Seit vier Tagen sind wir auf dem Mittellandkanal unterwegs. Vier Tage lang geht es einfach nur geradeaus. Die Ufer sind weitgehend grün. Von Minden aus folgen wir dieser Wasserstraße bis einschließlich Magdeburg auf 224 Kanalkilometern. Ein Kanal, der eigens gebaut wurde, um die großen Flüsse Rhein, Ems, Weser und Elbe zu verbinden und den Warentransport bis einschließlich Berlin und Polen zu ermöglichen.

Wir passieren Hannover, Braunschweig und Wolfsburg neben vielen kleineren Dörfern und Industrieumschlagplätzen entlang des Kanals: Kohle, Sand, Schrott, Holz, Flüssigkeiten... Große und kleine Frachtschiffe fahren hinter uns und vor uns her, begegnen uns, fahren vorbei. Wir legen jeden Tag mehrere Kilometer zurück. Über UKW hören wir deutsches Geschwätz mit holländischem, polnischem und tschechischem Akzent. Die Schubkombination Edward, der Havelstern, Alter Ego, Iron Maid, Rita und Magda kehren regelmäßig auf unsere Route zurück.

Die Vogelwelt der Weser ist verschwunden. Nur wenige Enten kreuzen unser Fahrwasser. Sie haben nicht einmal Angst vor dem Geräusch des Motors.

Wenn wir kurz zusammenfassen, was an diesem Teil der Reise besonders war, landet einiges auf unserer Liste, obwohl wir nur geradeaus gefahren sind.
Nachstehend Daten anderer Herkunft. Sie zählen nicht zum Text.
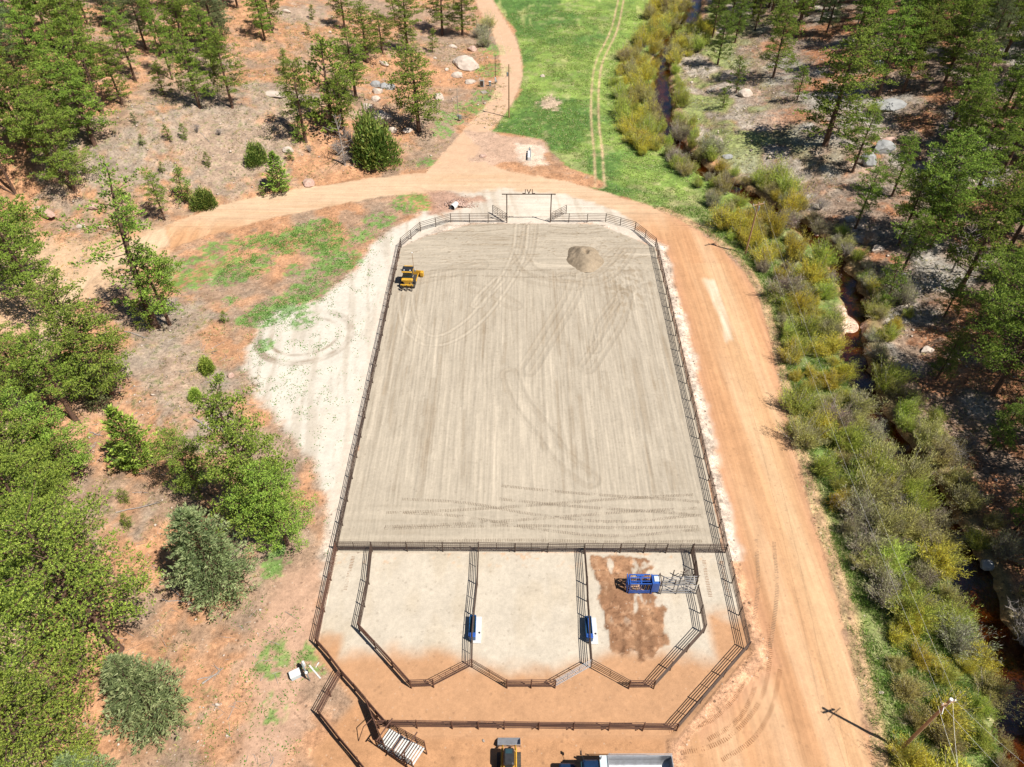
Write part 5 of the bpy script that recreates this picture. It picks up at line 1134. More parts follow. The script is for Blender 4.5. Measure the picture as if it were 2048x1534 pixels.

Einer der ersten Punkte auf der Liste ist die Besonderheit, gemeinsam unterwegs zu sein; nunmehr 8 Tage lang aufeinander zu wachsen: Jede Schleuse, die wir befahren, ist für uns alle völlig neues Fahrwasser. Wir wissen nicht, was hinter der Betonwand auf uns zukommt. Jeden Tag nimmt der Höhenunterschied in den Schleusen zu. Wir starteten bei Bremen mit kleinen 3 m Höhe und schleusen auf dem Mittellandkanal einmal sogar fast 20 m hinunter. Das ist nur möglich, weil wir das gemeinsam aufgebaut haben. Taue umsetzen im Sekundentakt.

Die Leute auf dem Wasser sind sehr freundlich. Nicht nur, dass sie vier Frauen auf einer Yacht oder einem Boot sehen. Nein, sie sehen vier Frauen auf einem so schönen Schiff!
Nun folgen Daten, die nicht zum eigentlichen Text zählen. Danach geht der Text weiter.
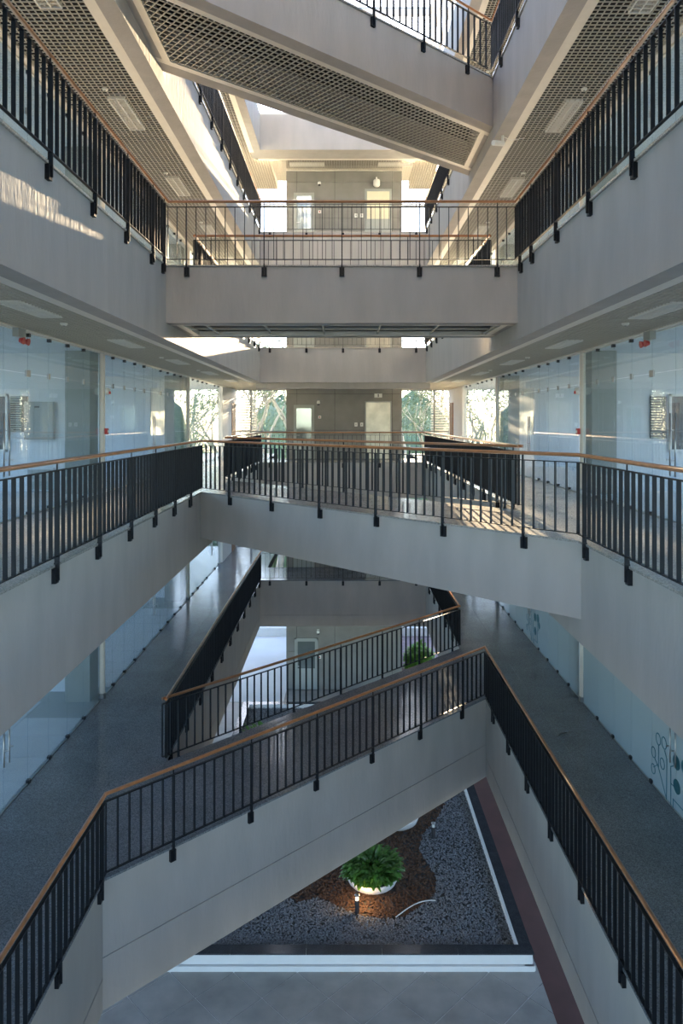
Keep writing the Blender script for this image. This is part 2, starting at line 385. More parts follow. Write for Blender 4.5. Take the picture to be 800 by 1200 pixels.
# ---------------------------------------------------------------- bridges
BLAB = {1:'lowest diagonal bridge with speckled granite deck and deep two-band grey sides',
        2:'middle diagonal bridge crossing from far left to near right at eye level',
        3:'upper straight bridge crossing squarely between the galleries with wooden handrails',
        4:'topmost diagonal bridge seen from below with dark square-cell soffit'}
for lv in (1,2,3,4):
    a, b, c, d = BR[lv]; zt = Z[lv]; A, B, Cc, D = Vector((XL,a)), Vector((XR,b)), Vector((XR,c)), Vector((XL,d))
    t = empty('footbridge', (0,(a+b+c+d)/4,zt), label=BLAB[lv], category='bridge')
    off = -t.location
    def P(mb, name, m, parent=t, **k):
        mb.v = [(x+off.x,y+off.y,z+off.z) for x,y,z in mb.v]; return mb.obj(name, m, parent, **k)
    u = (B-A).normalized(); n = Vector((-u.y,u.x))           # n points to the rear
    zb = zt-1.05
    def strip(P0, P1, s, w0, w1):                            # band beside an edge, cut square to the galleries
        k = 1/abs(u.x)
        q = [P0+Vector((0,s*w0*k)), P1+Vector((0,s*w0*k)), P1+Vector((0,s*w1*k)), P0+Vector((0,s*w1*k))]
        return [tuple(v) for v in q]
    deckmat = 'granite' if lv == 1 else 'granite2'
    q = strip(A, B, 1, -.03, 0)[:2]; r = strip(D, Cc, -1, -.03, 0)[:2]
    nseg = 7; fe = .0305/(XR-XL)                              # deck starts where the gallery paving ends
    for k in range(nseg):
        f0, f1 = max(fe, k/nseg), min(1-fe, (k+1)/nseg)
        q0 = Vector(q[0]).lerp(Vector(q[1]), f0); q1 = Vector(q[0]).lerp(Vector(q[1]), f1); r0 = Vector(r[0]).lerp(Vector(r[1]), f0); r1 = Vector(r[0]).lerp(Vector(r[1]), f1)
        P(MB().prism([(q0.x+.0005,q0.y),(q1.x-.0005,q1.y),(r1.x-.0005,r1.y),(r0.x+.0005,r0.y)], zt-.03, zt), 'paving_slab', deckmat)
    P(MB().prism([tuple(A+Vector((0,.02))),tuple(B+Vector((0,.02))),tuple(Cc-Vector((0,.02))),tuple(D-Vector((0,.02)))], zt-.35, zt-.03), 'deck', 'black')
    for s, P0, P1, nm in ((1,A,B,'front_beam'), (-1,D,Cc,'rear_beam')):
        P(MB().prism(strip(P0,P1,s,0,.26), zb, zt-.03), nm, 'paint')
        if lv == 1:
            P(MB().prism(strip(P0,P1,s,.014,.26), zb-.025, zb), 'groove', 'paint')
            P(MB().prism(strip(P0,P1,s,0,.26), zt-1.78, zb-.025), nm, 'paint')
    if lv == 1:
        P(MB().prism(strip(A,D+Vector((XR-XL,B.y-A.y)),1,0,0) and [tuple(A+Vector((0,.3))),tuple(B+Vector((0,.3))),tuple(Cc-Vector((0,.3))),tuple(D-Vector((0,.3)))], zt-1.78, zt-1.70), 'soffit', 'paint')
    else:
        for s, P0, P1 in ((1,A,B), (-1,D,Cc)): P(MB().prism(strip(P0,P1,s,.26,.38), zb+.002, zb+.09), 'soffit_frame', 'trim')
        k = 1/abs(u.x); w0 = .38*k
        in_ = [A+Vector((0,w0)), B+Vector((0,w0)), Cc-Vector((0,w0)), D-Vector((0,w0))]
        def at(P0, P1, x): return P0.lerp(P1, (x-P0.x)/(P1.x-P0.x))
        xl, xr = XL+.22, XR-.22
        ends = []
        for xa, xb in ((XL,XL+.10),(XR-.10,XR)): P(MB().prism([tuple(at(in_[0],in_[1],xa)),tuple(at(in_[0],in_[1],xb)),tuple(at(in_[3],in_[2],xb)),tuple(at(in_[3],in_[2],xa))], zb, zt-.35), 'end_beam', 'paint')
        for xa, xb in ((XL+.10,xl),(xr,XR-.10)): P(MB().prism([tuple(at(in_[0],in_[1],xa)),tuple(at(in_[0],in_[1],xb)),tuple(at(in_[3],in_[2],xb)),tuple(at(in_[3],in_[2],xa))], zb+.002, zb+.09), 'soffit_frame', 'trim')
        poly = [tuple(at(in_[0],in_[1],xl)),tuple(at(in_[0],in_[1],xr)),tuple(at(in_[3],in_[2],xr)),tuple(at(in_[3],in_[2],xl))]
        g = grid(poly, u if lv != 3 else (0,1), .115 if lv != 3 else .17, zb+.02, h=.018 if lv != 3 else .03, wd=.015 if lv != 3 else .03, parent=t, sp2=None if lv != 3 else 1.1); g.location = off

# ---------------------------------------------------------------- railings
BAL_Z0, BAL_Z1 = .10, 1.04
_bal = MB().box(-.005,.005,-.022,.022,BAL_Z0,BAL_Z1).mesh('baluster', 'iron')
_post = MB().box(-.008,.008,-.028,.028,-.18,BAL_Z1).box(-.007,.007,-.007,.007,BAL_Z1,1.13).mesh('post', 'iron')
_brk = MB().box(-.045,.045,-.048,.0,-.21,-.045).box(-.012,.012,-.035,.02,-.045,.02).mesh('bracket', 'iron')
def railing(lv, pts, inside, label, posts):
    """pts: plan polyline along the slab edge; inside: a point in the void; posts: per segment list of distances from its start"""
    t = empty('railing', (pts[0][0],pts[0][1],Z[lv]), label=label, category='railing', group='wood-topped steel railings')
    o = Vector((pts[0][0],pts[0][1])); P = [Vector(p)-o for p in pts]; I = Vector(inside)-o
    segs = []
    for a, b in zip(P, P[1:]):
        u = (b-a).normalized(); n = Vector((-u.y,u.x))
        if (I-a).dot(n) < 0: n = -n
        segs.append((a, b, u, n))
    OFF = .045
    def offp(d):
        out = [segs[0][0]+segs[0][3]*d]
        for s0, s1 in zip(segs, segs[1:]):
            n = (s0[3]+s1[3]); out.append(s0[1]+n*(d/(1+s0[3].dot(s1[3]))))
        out.append(segs[-1][1]+segs[-1][3]*d); return out
    L = offp(OFF); lo, hi = offp(OFF-.02), offp(OFF+.02)
    for nm, z0, z1 in (('bottom_rail',.09,.10),('top_rail',BAL_Z1,BAL_Z1+.012)):
        mb = MB()
        for i in range(len(L)-1): mb.prism([tuple(lo[i]),tuple(lo[i+1]),tuple(hi[i+1]),tuple(hi[i])], z0, z1)
        mb.obj(nm, 'iron', t)
    MB().tube([(p.x,p.y,1.145) for p in L], .026, 12).obj('handrail', 'wood', t, smooth=True)
    for i, (a, b, u, n) in enumerate(segs):
        p0, p1 = L[i], L[i+1]; ln = (p1-p0).length; rz = math.atan2(u.y,u.x)
        ps = posts[i] or [(ln/2)+1.41*k for k in range(-int(ln/2/1.41), int(ln/2/1.41)+1)]
        ps = [q for q in ps if .05 < q < ln-.04]
        for q in ps:
            c = p0+u*q
            link('post', _post, t, (c.x,c.y,0), (0,0,rz))
            side = 1 if Vector((-u.y,u.x)).dot(n) > 0 else -1
            cb = a+n*.048 if False else c
            link('bracket', _brk, t, (c.x+n.x*.003,c.y+n.y*.003,0), (0,0,rz if side > 0 else rz+PI))
        # bars evenly between posts
        kn = sorted([0]+ps+[ln])
        for j, (q0, q1) in enumerate(zip(kn, kn[1:])):
            m = max(1, round((q1-q0)/.176))
            for k in range(0 if j == 0 else 1, m):
                c = p0+u*(q0+(q1-q0)*k/m); link('baluster', _bal, t, (c.x,c.y,0), (0,0,rz))
        if i == len(segs)-1: link('baluster', _bal, t, (p1.x,p1.y,0), (0,0,rz))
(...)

Ich weiß nicht, wie viele Bilder und Filme von uns gemacht wurden. Ein Highlight war ein Herr Hagen, der mit seinem Auto etwa drei- oder viermal ein Stück weiter gefahren ist und uns dann nochmal fotografiert hat. Auf abenteuerliche Art und Weise gelang es uns, eine Karte ans Ufer zu bekommen, um seine Fotos per E-Mail zu erhalten, wofür wir ihm sehr dankbar sind.

Die Nächte sind unglaublich ruhig und unter den Bäumen und Wäldern ist es sehr dunkel. Wir haben kaum Internet. Auch das AIS-Signal wird nicht regelmäßig gesendet.
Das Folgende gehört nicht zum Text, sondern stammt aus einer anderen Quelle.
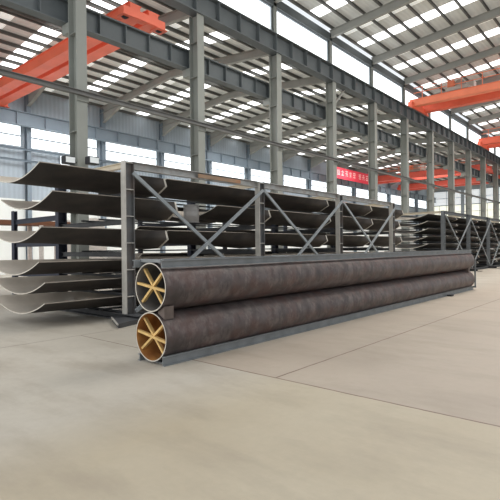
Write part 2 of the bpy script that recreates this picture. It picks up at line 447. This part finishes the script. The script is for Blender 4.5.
# ------------------------------------------------------------------ overhead cranes
def crane(loc, y0, y1, gap, gz, gd, mat, label, pale=None, rails=True, trolley_y=None, group=None):
    """double girder crane spanning y0..y1; loc = (x, 0, rail level)"""
    e = empty('overhead_crane', loc); tag(e, label, 'crane', group)
    for k, x in enumerate((0, gap)):
        b = BM(); w = .5
        prof = [(-w/2-.08,gz+gd-.03),(-w/2-.08,gz+gd),(w/2+.08,gz+gd),(w/2+.08,gz+gd-.03),(w/2,gz+gd-.03),(w/2,gz+.04),(w/2+.08,gz+.04),(w/2+.08,gz),(-w/2-.08,gz),(-w/2-.08,gz+.04),(-w/2,gz+.04),(-w/2,gz+gd-.03)]
        r = [[b.verts.new((x+px, y, pz)) for px, pz in prof] for y in (y0, y1)]
        for i in range(12): b.faces.new((r[0][i], r[0][(i+1)%12], r[1][(i+1)%12], r[1][i]))
        b.faces.new(r[0]); b.faces.new(r[1][::-1])
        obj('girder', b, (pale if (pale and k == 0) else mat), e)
        b = BM(); box(b, x-.04, x+.04, y0+.2, y1-.2, gz+gd, gz+gd+.08); obj('trolley_rail', b, M['dark'], e)
    for y in (y0+.15, y1-.15):
        c = BM(); box(c, -.6, gap+.6, y-.2, y+.2, .12, gz+.35)
        for x in (-.4, gap+.4): box(c, x-.28, x+.28, y-.26, y+.26, .06, gz*.9)
        ec = obj('end_carriage', c, mat, e)
        for x in (-.4, gap+.4):
            w_ = BM(); cyl(w_, (x,y-.08,.2), (x,y+.08,.2), .2, 14); obj('wheel', w_, M['dark'], ec)
    if rails:
        b = BM(); yy = y0+.4
        while yy < y1: 
            beam_between(b, (-.33,yy,gz+gd), (-.33,yy,gz+gd+.95), .05, .05); yy += 1.6
        for dz in (.5, .95): beam_between(b, (-.33,y0+.4,gz+gd+dz), (-.33,y1-.4,gz+gd+dz), .05, .05)
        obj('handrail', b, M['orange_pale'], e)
    if trolley_y is not None:
        z = gz+gd+.08
        b = BM(); box(b, -.2, gap+.2, trolley_y-.9, trolley_y+.9, z, z+.3)
        t = obj('trolley', b, M['crane_grey'], e)
        b = BM(); cyl(b, (.5,trolley_y,z+.65), (gap-.4,trolley_y,z+.65), .38, 18); obj('hoist_drum', b, M['crane_grey'], t)
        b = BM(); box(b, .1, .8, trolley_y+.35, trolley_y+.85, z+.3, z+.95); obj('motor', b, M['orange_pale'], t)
        b = BM(); box(b, gap-1.0, gap-.2, trolley_y-.85, trolley_y-.3, z+.3, z+1.05); obj('control_box', b, M['wrap'], t)
    return e
crane((40.9,0,13.65), -14, 16.35, 2.5, .28, .58, M['orange'], 'orange overhead crane high in the near bay, crossing the top right', M['orange_pale'], trolley_y=12.4)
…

Wir sind beeindruckt von so viel Grün rund um ein von Menschenhand geschaffenes Bauwerk. 1906 beginnt der Bau des ersten Teils dieses Kanals zwischen Ems und Weser. Der Kanal wurde zwischen 1911 und 1938 bis einschließlich Magdeburg fertiggestellt. Aufgrund von Kriegshandlungen ruhte die Weiterführung des Projektes. Danach interessierte sich niemand mehr für eine Ost-West-Verbindung. Die Verbindung zwischen Magdeburg und Berlin wurde erst nach der Wiedervereinigung in den 1990er Jahren ausgebaut.

Je weiter wir uns von der ehemaligen Westindustrie entfernen, desto ruhiger werden die Gewässer. Hier treffen wir nur auf Binnenschiffe aus Tschechien und Polen, selten nur ein Schiff aus Deutschland. Die Natur wird noch grüner und wilder. Ab Magdeburg haben wir es plötzlich mit Schleusenwärterinnen zu tun und hier und da sitzt eine Frau hinter dem Steuer eines Binnenfahrtschiffes. Die Mentalität ändert sich auf dem Wasser. Der Raum wird größer.

Die Antilope fährt uns vertraut durch den Kanal. Ein kleines Leck im Kühler konnten wir kurzzeitig mit Kühlerdicht reparieren. Weiter geht's! Wir nähern uns heimischen Gewässern.